Bush stated in his speech that the U.S. has donated already nearly $1.7 billion to assist in Darfur, most likely dating back to 2003. That amount, while significant in and of itself, is considerably less than is spent on the Iraq war over any given two-week period. But this is not about Iraq, nor is it strictly a monetary consideration. In spite of the complexity of the conflict, the real issue in Darfur is more basic, more human than the American political system has a place for. Darfur is about awareness being raised, and about action being taken on behalf of those in need. As Lewis pointed out, a person who gives a bit of an orange one day will undoubtedly expect to be receiving either another bit of orange or something of equal or perhaps even greater value on the next day. One of the great problems with Sudan from the American perspective is that, with their great petroleum resources tied up by China, a country that has proven itself indifferent to the plight of those in Darfur, we have a difficult time envisioning what Darfur might offer us in return for our assistance. The truth of the matter is, the Darfurians may very well never return our bit of orange. What we have to realize is that, minus that life-saving piece of fruit, we are in no danger ourselves of ever going hungry. Darfur, in a sense, is the “least of these” that Jesus spoke of in the Gospels (Matthew 25:40). We must not view Darfur as a place to gain for ourselves, but as an opportunity to be of much-needed assistance to a suffering people. Our reward may never come on earth, but the consequences of our not deserving it will be truly grave for each and every last indifferent bystander who allows, for the ump-teenth time, another genocide to run its course. As the prophetic Dante wrote to us, “The hottest places in hell are reserved for those who, in times of great moral crisis, maintain their neutrality.”
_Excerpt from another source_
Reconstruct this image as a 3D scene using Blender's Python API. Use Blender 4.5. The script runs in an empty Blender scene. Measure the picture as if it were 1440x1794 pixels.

It is still 2007. Since you sat down at your computer, a device capable of providing you with everything from communication with your family overseas to ordering a pastrami on rye for lunch, another village has been razed to the ground in Darfur, its inhabitants forced to flee their home and settle in inadequate refugee camps, where they may very well starve to death, if they are not first murdered along the way by Bashir’s Janjaweed militia. A woman, if not several women, have been raped almost to death, perhaps entirely, their children left defenseless and orphaned in a war-torn land. It doesn’t have to be this way; it shouldn’t be this way.

Quoth President Bush in his speech last week: “The people of Darfur are crying out for help, and they deserve it.” Bush promises to urge forward and reinforce the United Nations and the African Union in their mission to provide peace-keepers in Darfur. “The United States will not avert our eyes from a crisis that challenges the conscience of the world,” said President Bush.

But the strength of this statement rests not in the man who made it, but in the people he represents. President Bush will be gone soon, and with him go his promises. It is up to the United States, and every person who is a part of it, to put in office a person who will uphold these promises, and to uphold them ourselves. Empty murmurings of “Never again” still echo across much of Europe, across Africa, across any land that has been ravaged by genocide since the end of World War II. It is up to America to see that this time our President’s promises are not empty; that this time, “never” means “never” and that this crisis in Darfur, which indeed challenges our conscience, ends before we rest again. It may have been President Bush’s promise, but it is our responsibility as members of the human race to find an end to the genocide in Darfur.